Steve King’s exhibition, Corrugated Space at the CBU Gallery in Riverside, CA, is a simple, minimal installation, with large prints attached to a piece of wood, and floating a few inches off the wall, creating the sense that the images, and the subjects they depict, are part of a surreal landscape in an alien environment. At the entrance to the gallery is the artist’s statement, that in part read: “These seemingly alien picnic table/ sun shelters/ architectural structures sit between parking areas and the dunes at White Sands National Monument in New Mexico. They are situated both inside the White Sands Missile Test Range, just outside the town of Alamogordo, and not far from the Trinity site, where the first atomic bomb exploded…”. There is a stark simplicity to both the beautiful inkjet photographs and the installation that suggest the place and things photographed.

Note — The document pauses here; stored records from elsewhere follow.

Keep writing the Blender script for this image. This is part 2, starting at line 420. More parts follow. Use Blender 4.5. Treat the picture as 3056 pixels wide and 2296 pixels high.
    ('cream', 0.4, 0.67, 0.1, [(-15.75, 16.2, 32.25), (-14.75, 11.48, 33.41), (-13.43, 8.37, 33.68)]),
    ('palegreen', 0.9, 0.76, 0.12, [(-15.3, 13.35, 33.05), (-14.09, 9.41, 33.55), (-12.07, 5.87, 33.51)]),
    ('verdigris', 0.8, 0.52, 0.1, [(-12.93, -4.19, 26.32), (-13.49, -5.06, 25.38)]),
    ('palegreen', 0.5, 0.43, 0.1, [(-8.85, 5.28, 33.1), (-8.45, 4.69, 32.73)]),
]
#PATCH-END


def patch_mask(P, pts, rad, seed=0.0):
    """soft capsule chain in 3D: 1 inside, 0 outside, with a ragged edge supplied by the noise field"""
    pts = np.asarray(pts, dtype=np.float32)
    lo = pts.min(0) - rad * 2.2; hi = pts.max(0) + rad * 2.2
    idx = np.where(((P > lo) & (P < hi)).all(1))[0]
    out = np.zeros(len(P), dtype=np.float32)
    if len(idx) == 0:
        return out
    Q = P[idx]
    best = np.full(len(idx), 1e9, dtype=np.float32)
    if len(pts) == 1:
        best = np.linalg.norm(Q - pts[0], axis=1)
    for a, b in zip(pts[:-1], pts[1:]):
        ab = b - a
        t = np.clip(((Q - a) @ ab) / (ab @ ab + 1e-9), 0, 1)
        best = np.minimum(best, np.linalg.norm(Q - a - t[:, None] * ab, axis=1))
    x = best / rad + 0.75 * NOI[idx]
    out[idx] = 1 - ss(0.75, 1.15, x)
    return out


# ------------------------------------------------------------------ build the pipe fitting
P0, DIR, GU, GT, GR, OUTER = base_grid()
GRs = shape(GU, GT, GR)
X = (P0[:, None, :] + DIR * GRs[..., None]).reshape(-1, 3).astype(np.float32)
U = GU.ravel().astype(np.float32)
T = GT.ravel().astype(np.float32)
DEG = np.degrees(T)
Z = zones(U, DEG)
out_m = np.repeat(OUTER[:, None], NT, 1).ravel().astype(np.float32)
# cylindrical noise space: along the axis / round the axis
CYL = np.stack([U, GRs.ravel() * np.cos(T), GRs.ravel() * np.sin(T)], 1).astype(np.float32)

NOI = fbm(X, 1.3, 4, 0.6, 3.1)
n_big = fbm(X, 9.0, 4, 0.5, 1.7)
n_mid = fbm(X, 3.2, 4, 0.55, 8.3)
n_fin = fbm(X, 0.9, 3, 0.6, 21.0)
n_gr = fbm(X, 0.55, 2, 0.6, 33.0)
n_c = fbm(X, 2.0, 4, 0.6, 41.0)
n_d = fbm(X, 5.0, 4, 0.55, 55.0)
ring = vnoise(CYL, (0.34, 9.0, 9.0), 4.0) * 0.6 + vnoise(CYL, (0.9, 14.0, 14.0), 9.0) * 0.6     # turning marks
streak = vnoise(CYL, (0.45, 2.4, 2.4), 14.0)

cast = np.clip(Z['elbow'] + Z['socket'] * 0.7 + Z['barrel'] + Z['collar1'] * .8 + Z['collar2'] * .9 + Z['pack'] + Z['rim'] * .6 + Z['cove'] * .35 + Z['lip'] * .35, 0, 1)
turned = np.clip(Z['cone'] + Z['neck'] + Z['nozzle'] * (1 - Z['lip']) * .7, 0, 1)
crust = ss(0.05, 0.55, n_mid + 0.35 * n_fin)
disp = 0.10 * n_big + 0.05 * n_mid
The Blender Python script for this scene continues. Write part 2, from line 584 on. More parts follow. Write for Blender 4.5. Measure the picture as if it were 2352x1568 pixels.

In one of the images we see the picnic tables, one lined up behind another with a sharp dark shadow circulating the area in front. It’s perfectly framed. The lines in the corrugated structure encourage your eyes to explore every groove captured from the roof shading the table. You are easily lost in how the lines curve and bring your focus all the way to the background. That brilliant white sand in the background reminds me of some beach where people should be drinking Mai Tais, but instead, I am brought back to reality to deal with the desolation of what it is to be standing in the middle of nowhere, lost in the desert.
Steve King’s exhibit left me contemplating the notion of how we find tranquility and a sense of complete bliss where there should be none, and how architecture can look so majestic when it sits in the middle of where such a destructive event occurred. His work not only brings a historical connection to the outside world, but it also very eloquently manipulates how we the viewer observe the architectural imagery before us.
Steve King’s: Corrugated Space Architecture of the Unbuilt World exhibition is in the CBU Gallery until November 21, 2015.